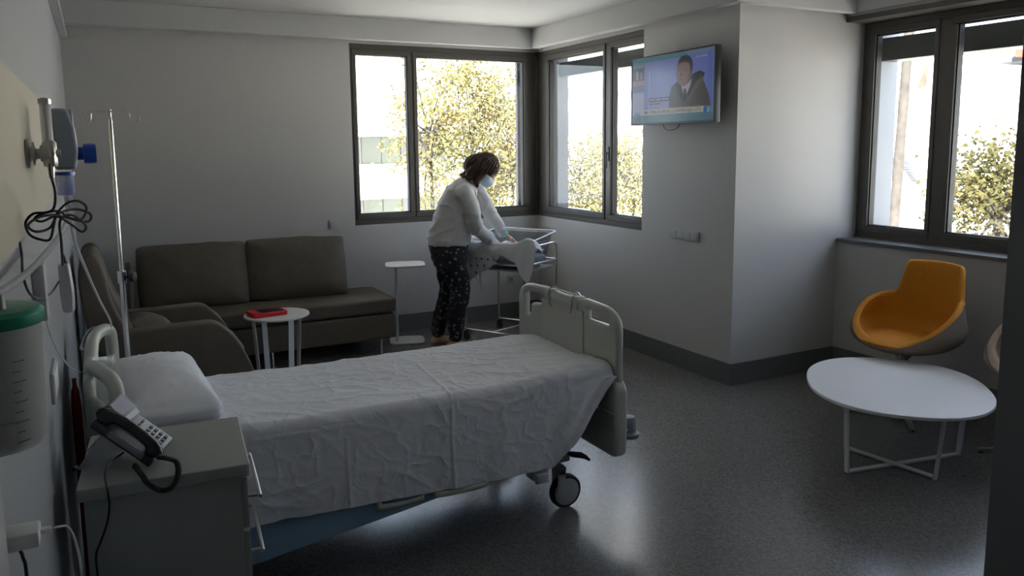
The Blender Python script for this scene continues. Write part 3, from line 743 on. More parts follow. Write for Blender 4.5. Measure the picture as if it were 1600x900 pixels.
for x in (-3.72, -3.10):
    for y in (AY0+.08, AY1-.08): obj('leg', tube(B(), [(x, y, 0), (x, y, .12)], .016, 12), M['chrome'], ac)
bm = softbox((.30, .34, .09), .02, (0, 0, .035), 16)
for v in bm.verts: v.co.z *= 1-.75*max(abs(v.co.x)/.15, abs(v.co.y)/.17)**3
xform(bm, T(-3.62, -1.50, .60) @ RY(22)); tag(obj('small_cushion', bm, M['brown']), 'small brown cushion lying on the seat of the recliner armchair', 'cushion')

# ------------------------------------------------------------------ round side table with the red tablet
tc = Vector((-2.765, -1.025, 0))
rt_ = thing('round_side_table', 'small round white side table with flat legs in front of the sofa', 'side table', tc)
bm = lathe(B(), [(0, .484), (.226, .484), (.231, .487), (.231, .497), (.228, .5), (0, .5)], tc, 64); obj('tabletop', bm, M['white'], rt_)
for k in range(4):
    a = math.radians(20+90*k); ca, sa = math.cos(a), math.sin(a); w2 = .021
    p = [tc+Vector((ca*r-sa*s*w2, sa*r+ca*s*w2, z)) for r, s, z in ((.185, -1, .484), (.185, 1, .484), (.155, 1, 0), (.155, -1, 0))]
    obj('leg', prism(B(), p, (ca*.006, sa*.006, 0)), M['whitemetal'], rt_)
bm = B()
for k in range(2):
    a = math.radians(20+90*k); d = Vector((math.cos(a), math.sin(a), 0)); n_ = Vector((-d.y, d.x, 0))
    prism(bm, [tc+d*.19+n_*.02+Vector((0, 0, .478+k*.002)), tc-d*.19+n_*.02+Vector((0, 0, .478+k*.002)), tc-d*.19-n_*.02+Vector((0, 0, .478+k*.002)), tc+d*.19-n_*.02+Vector((0, 0, .478+k*.002))], (0, 0, .004))
obj('cross_brace', bm, M['whitemetal'], rt_)
tb = thing('tablet', 'red-cased tablet with a dark screen lying on the round side table', 'tablet', (-2.835, -1.035, .5), math.radians(10))
me = plate([roundpoly([(-.125, -.085), (.125, -.085), (.125, .085), (-.125, .085)], .018, 5)], .030, .006, T(0, 0, .0155)); obj('case', me, M['red'], tb, world=False)
bm = box(B(), (-.060, -.062, .0305), (.105, .062, .0315), 0); obj('screen', bm, M['black'], tb, world=False)
bm = box(B(), (-.125, -.080, .030), (-.075, .080, .036), .003, 2); obj('folded_flap', bm, M['red'], tb, world=False)

# ------------------------------------------------------------------ C-shaped table
ct = thing('laptop_table', 'white C-shaped side table with a thin square top at the right end of the sofa', 'side table', (-1.53, -.36, 0), math.radians(-18))
sq = lambda h: [(h*(abs(math.cos(a))**.42)*(1 if math.cos(a) > 0 else -1), h*.93*(abs(math.sin(a))**.42)*(1 if math.sin(a) > 0 else -1)) for a in [2*PI*k/64+.001 for k in range(64)]]
obj('tabletop', plate([sq(.172)], .014, .004, T(.0, .0, .68)), M['white'], ct, world=False)
obj('base', plate([sq(.150)], .010, .003, T(.0, .0, .006)), M['whitemetal'], ct, world=False)
obj('pole', tube(B(), [(-.085, -.045, .008), (-.085, -.045, .676)], .013, 16), M['whitemetal'], ct, world=False)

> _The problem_
Without the pictures, please reproduce each line of the listing above exactly, from the first one through the line bearing "xform(bm, T(-3.62, -1.50, .60)".

> _Full response_
The Blender Python script for this scene continues. Write part 3, from line 743 on. More parts follow. Write for Blender 4.5. Measure the picture as if it were 1600x900 pixels.
for x in (-3.72, -3.10):
    for y in (AY0+.08, AY1-.08): obj('leg', tube(B(), [(x, y, 0), (x, y, .12)], .016, 12), M['chrome'], ac)
bm = softbox((.30, .34, .09), .02, (0, 0, .035), 16)
for v in bm.verts: v.co.z *= 1-.75*max(abs(v.co.x)/.15, abs(v.co.y)/.17)**3
xform(bm, T(-3.62, -1.50, .60) @ RY(22)); tag(obj('small_cushion', bm, M['brown']), 'small brown cushion lying on the seat of the recliner armchair', 'cushion')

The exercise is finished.